Call for Submissions: How to Pitch a Decoloyarn

Decoloyarning at Fenner is a series of articles about understanding how the disciplines we love thrive when respecting Indigenous peoples, knowledges and thinking sits at the core of everything we do. We are currently open for submissions. This call provides some practical support to help you best prepare a pitch.

Decoloyarning is a series for everyone, that anyone can contribute to; whether you’re Indigenous or non-Indigenous, just started your degree or the School Director. So, if you’ve got a story, a collaboration, an idea for a topic, or you want to share something you’ve learnt from a yarn or research activity, here’s what you can do:

  1. Read a Decoloyarn.
    It’s always a good idea to get a sense of where you’re pitching, based on what’s come before. Decoloyarns can be experimental (we love work that challenges academic conventions), and we welcome yarns that come from acknowledging and working for Indigenous Peoples, Nations, and Territories across this earth.
  1. Make sure you’re referring to Indigenous Peoples, Nations and Territories in respectful ways.
    You can find a helpful set of guidelines here.
     
  2. Write down your idea.
    It doesn’t have to be long – a paragraph, or a sentence: let yourself be creative, let yourself not have answers to everything, and if you’re feeling nervous just write down the worst version of the idea that you possibly can, (this is a great trick that means you set a low bar and can only pleasantly surprise yourself.)
     
  3. Send it to us.
    Email: fses.communications @ anu.edu.au and title the email 'Decoloyarning Pitch'
    Decoloyarning is a joint project between The Fenner School Communications Team and the Fenner Decolonial Research and Teaching Circle. When you email the Communications Team, your pitch will be enthusiastically received by a group of supporters, including Circle member and PhD Scholar Ruth Mills who convenes much of the work between author, Communications Team and First People. We collectively offer our respective expertise to ideas and pieces, with Indigenous Sovereignty, protocol, and authority at the core of the review and development process.
     
  4. We’ll get back to you!
    We will always aim to get back to you within a month of your email. When you hear back from us, you can anticipate encouragement, suggestions, and next steps.

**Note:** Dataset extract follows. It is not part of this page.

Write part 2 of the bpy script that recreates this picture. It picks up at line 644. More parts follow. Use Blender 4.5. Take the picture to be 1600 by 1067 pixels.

Once your pitch is accepted, we will work with you to craft a contribution. That means, unlike traditional publication processes, the drafting and editing if your Decoloyarn is… well… a decoloyarn in itself! The editorial circle for Decoloyarning believe editing is a conversation. Sometimes this means you’ll produce a few versions of your piece in the process of reaching your final story, but every iteration will be met with encouragement and thoughtfulness from First People and non-Indigenous co-conspirators alike. You won’t be alone in this process, and we can’t wait to see what you send us.

Some examples

How do you know if you have an idea for a piece? Here are some examples we made up to help you get a sense of the variety of works we’re open to:

  • I’m doing a research project where my skills are being used by First People. I want to tell the story of how I learnt protocols and how research outcomes were meaningful not as a measure, but as a lesson in how I can be valuable in supporting Indigenous Sovereignty.
     
  • I just did my Mid-Term Review, my research is with my community, and I think what I presented would make an interesting decoloyarn that I can present back to my family.
     
  • I want make suggestions of cool readings I found by First Nations scholars that would enrich the course I’m currently doing or that I just finished. Here’s what I learnt from those readings!
     
  • I’m an academic and I want to reflect on how my practice could be shifted or enriched, in relationship with a specific reading by an Indigenous scholar.
     
  • I want to do a Decoloyarn but I want to use (culturally appropriate and culturally approved of) drawings/audio/poetry and a short statement rather than lots of text.

The Communications Team would like to thank the Fenner Decolonial Research and Teaching Circle (Fenner Circle) for helping create a space where the Fenner community can enrich our passion for the environment and society by learning with societies built through Country: the original and ongoing entwinement of environment and society.